→ THE EXERCISE: Copy out all the lines exactly. Omit pictures.

→ DATA EXTRACT:

--

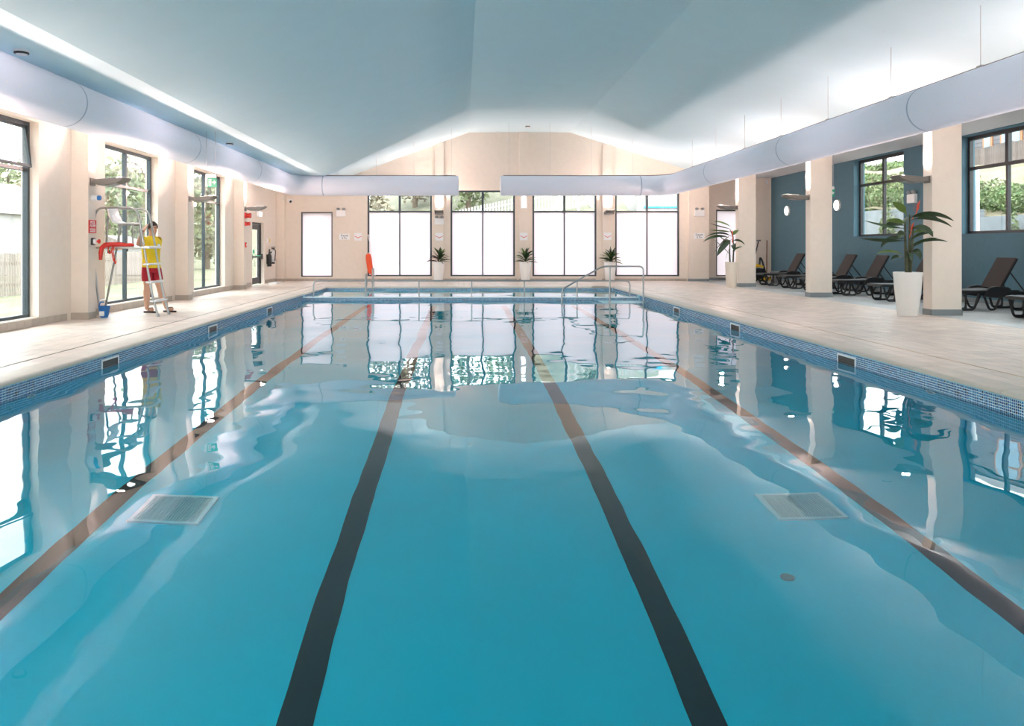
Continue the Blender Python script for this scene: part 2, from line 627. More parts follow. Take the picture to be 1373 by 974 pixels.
PIL_Y = [4.05, 9.40, 14.75, 20.10, 25.25]
PIL_W = ['beside the near window', 'nearest in view', 'behind the lifeguard chair', 'beside the hanging exit sign', 'beside the fire exit door']
for i, y in enumerate(PIL_Y):
    b = MB()
    b.box(XL - 0.05, -6.98, y, y + 0.30, 0, 3.96)
    p = b.build('pilaster', M['wall'])
    tag(p, 'cream pilaster on the left wall, ' + ['out of view by the first window', 'between the first two windows', 'carrying the red alarm sign by the lifeguard chair',
        'just right of the lifeguard', 'carrying the red fire sounders near the door'][i], 'pilaster', kind='structure')
    base_ring(p, XL, -6.98, y, y + 0.30, 0.13, M['base_tile'])
for i, (x0, x1, d) in enumerate(((-1.08, -0.74, 0.13), (2.24, 2.60, 0.13), (5.53, 5.92, 0.13))):
    b = MB()
    b.box(x0, x1, YF - d, YF + 0.05, 0, 5.9 if i == 1 else (5.5 if i == 0 else 5.40))
    p = b.build('pilaster', M['wall'])
    tag(p, 'cream pilaster on the far wall between the ' + ['first and second', 'second and third', 'third and fourth'][i] + ' tall windows', 'pilaster', kind='structure')
    base_ring(p, x0, x1, YF - d, YF, 0.10, M['base_tile'])
b = MB()
b.box(XL, -6.98, 30.95, YF + 0.05, 0, 3.96)
p = b.build('pilaster', M['wall'])
tag(p, 'cream corner pilaster under the black security camera', 'pilaster', kind='structure')
base_ring(p, XL, -6.98, 30.95, YF, 0.11, M['base_tile'])
b = MB()
b.box(8.93, 9.72, YF - 0.15, YF + 0.05, 0, 4.3)
p = b.build('pilaster', M['wall'])
tag(p, 'wide cream pier on the far wall carrying the right depth sign', 'pilaster', kind='structure')
base_ring(p, 8.93, 9.72, YF - 0.15, YF, 0.10, M['base_grey'])

COL_Y = [4.55, 10.1, 15.62, 21.35, 26.85]
for i, y in enumerate(COL_Y):
    x0 = [9.30, 9.30, 9.28, 9.40, 9.38][i]
    b = MB()
    b.box(x0, x0 + 0.585, y, y + 0.30, 0, 4.3)
    p = b.build('column', M['wall'])
    tag(p, 'cream square column ' + ['out of view at the near end', 'just outside the frame', 'standing beside the tall planter, nearest of three',
        'between two sun loungers, middle of three', 'beside the farthest planter with drooping leaves'][i], 'column', kind='structure')
    base_ring(p, x0, x0 + 0.585, y, y + 0.30, 0.12, M['base_grey'])

# ---- skirting tiles: one piece each
def skirting(name, label, axis, c, u0, u1, h, pitch, m, skip=(), out=1, maxn=300):
    """row of skirting tiles along a wall; out = direction in which they stand proud"""
    root = thing(name, label, 'skirting', kind='structure')
    t = 0.014
    me = MB()
    g = 0.002
    if axis == 'x':
        me.box(0 if out > 0 else -t, t if out > 0 else 0, g, pitch - g, 0, h)
    else:
        me.box(g, pitch - g, 0 if out > 0 else -t, t if out > 0 else 0, 0, h)
    me = me.mesh('tile', m, bevel=0.003, bseg=1)
    k = 0
    u = u0
    while u + pitch <= u1 + 1e-6:
        if not any(u + pitch > a and u < b_ for a, b_ in skip):
            link('tile', me, root, (c, u, 0) if axis == 'x' else (u, c, 0))
        u += pitch
    return root

skirting('baseboard_left', 'row of beige skirting tiles along the left wall', 'x', XL, 4.5, 30.9, 0.13, 0.24, M['base_tile'],
         [(y - 0.02, y + 0.32) for y in PIL_Y] + [(DOOR[0] - 0.02, DOOR[1] + 0.02)])
skirting('baseboard_far', 'row of beige skirting tiles under the frosted end windows', 'y', YF, -6.96, 8.9, 0.10, 0.24, M['base_tile'],
         [(-1.1, -0.72), (2.22, 2.62), (5.5, 5.94)], out=-1)
skirting('baseboard_recess', 'row of grey skirting tiles in the lounger alcove end', 'y', YA, 9.62, 12.45, 0.11, 0.24, M['base_grey'], out=-1)
skirting('baseboard_right', 'row of grey skirting tiles under the blue wall', 'x', XR, 12.0, 31.9, 0.11, 0.24, M['base_grey'], out=-1)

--

→ ANSWER TO THIS PROBLEM:
Continue the Blender Python script for this scene: part 2, from line 627. More parts follow. Take the picture to be 1373 by 974 pixels.
PIL_Y = [4.05, 9.40, 14.75, 20.10, 25.25]
PIL_W = ['beside the near window', 'nearest in view', 'behind the lifeguard chair', 'beside the hanging exit sign', 'beside the fire exit door']
for i, y in enumerate(PIL_Y):
    b = MB()
    b.box(XL - 0.05, -6.98, y, y + 0.30, 0, 3.96)
    p = b.build('pilaster', M['wall'])
    tag(p, 'cream pilaster on the left wall, ' + ['out of view by the first window', 'between the first two windows', 'carrying the red alarm sign by the lifeguard chair',
        'just right of the lifeguard', 'carrying the red fire sounders near the door'][i], 'pilaster', kind='structure')
    base_ring(p, XL, -6.98, y, y + 0.30, 0.13, M['base_tile'])
for i, (x0, x1, d) in enumerate(((-1.08, -0.74, 0.13), (2.24, 2.60, 0.13), (5.53, 5.92, 0.13))):
    b = MB()
    b.box(x0, x1, YF - d, YF + 0.05, 0, 5.9 if i == 1 else (5.5 if i == 0 else 5.40))
    p = b.build('pilaster', M['wall'])
    tag(p, 'cream pilaster on the far wall between the ' + ['first and second', 'second and third', 'third and fourth'][i] + ' tall windows', 'pilaster', kind='structure')
    base_ring(p, x0, x1, YF - d, YF, 0.10, M['base_tile'])
b = MB()
b.box(XL, -6.98, 30.95, YF + 0.05, 0, 3.96)
p = b.build('pilaster', M['wall'])
tag(p, 'cream corner pilaster under the black security camera', 'pilaster', kind='structure')
base_ring(p, XL, -6.98, 30.95, YF, 0.11, M['base_tile'])
b = MB()
b.box(8.93, 9.72, YF - 0.15, YF + 0.05, 0, 4.3)
p = b.build('pilaster', M['wall'])
tag(p, 'wide cream pier on the far wall carrying the right depth sign', 'pilaster', kind='structure')
base_ring(p, 8.93, 9.72, YF - 0.15, YF, 0.10, M['base_grey'])

COL_Y = [4.55, 10.1, 15.62, 21.35, 26.85]
for i, y in enumerate(COL_Y):
    x0 = [9.30, 9.30, 9.28, 9.40, 9.38][i]
    b = MB()
    b.box(x0, x0 + 0.585, y, y + 0.30, 0, 4.3)
    p = b.build('column', M['wall'])
    tag(p, 'cream square column ' + ['out of view at the near end', 'just outside the frame', 'standing beside the tall planter, nearest of three',
        'between two sun loungers, middle of three', 'beside the farthest planter with drooping leaves'][i], 'column', kind='structure')
    base_ring(p, x0, x0 + 0.585, y, y + 0.30, 0.12, M['base_grey'])

# ---- skirting tiles: one piece each
def skirting(name, label, axis, c, u0, u1, h, pitch, m, skip=(), out=1, maxn=300):
    """row of skirting tiles along a wall; out = direction in which they stand proud"""
    root = thing(name, label, 'skirting', kind='structure')
    t = 0.014
    me = MB()
    g = 0.002
    if axis == 'x':
        me.box(0 if out > 0 else -t, t if out > 0 else 0, g, pitch - g, 0, h)
    else:
        me.box(g, pitch - g, 0 if out > 0 else -t, t if out > 0 else 0, 0, h)
    me = me.mesh('tile', m, bevel=0.003, bseg=1)
    k = 0
    u = u0
    while u + pitch <= u1 + 1e-6:
        if not any(u + pitch > a and u < b_ for a, b_ in skip):
            link('tile', me, root, (c, u, 0) if axis == 'x' else (u, c, 0))
        u += pitch
    return root

skirting('baseboard_left', 'row of beige skirting tiles along the left wall', 'x', XL, 4.5, 30.9, 0.13, 0.24, M['base_tile'],
         [(y - 0.02, y + 0.32) for y in PIL_Y] + [(DOOR[0] - 0.02, DOOR[1] + 0.02)])
skirting('baseboard_far', 'row of beige skirting tiles under the frosted end windows', 'y', YF, -6.96, 8.9, 0.10, 0.24, M['base_tile'],
         [(-1.1, -0.72), (2.22, 2.62), (5.5, 5.94)], out=-1)
skirting('baseboard_recess', 'row of grey skirting tiles in the lounger alcove end', 'y', YA, 9.62, 12.45, 0.11, 0.24, M['base_grey'], out=-1)
skirting('baseboard_right', 'row of grey skirting tiles under the blue wall', 'x', XR, 12.0, 31.9, 0.11, 0.24, M['base_grey'], out=-1)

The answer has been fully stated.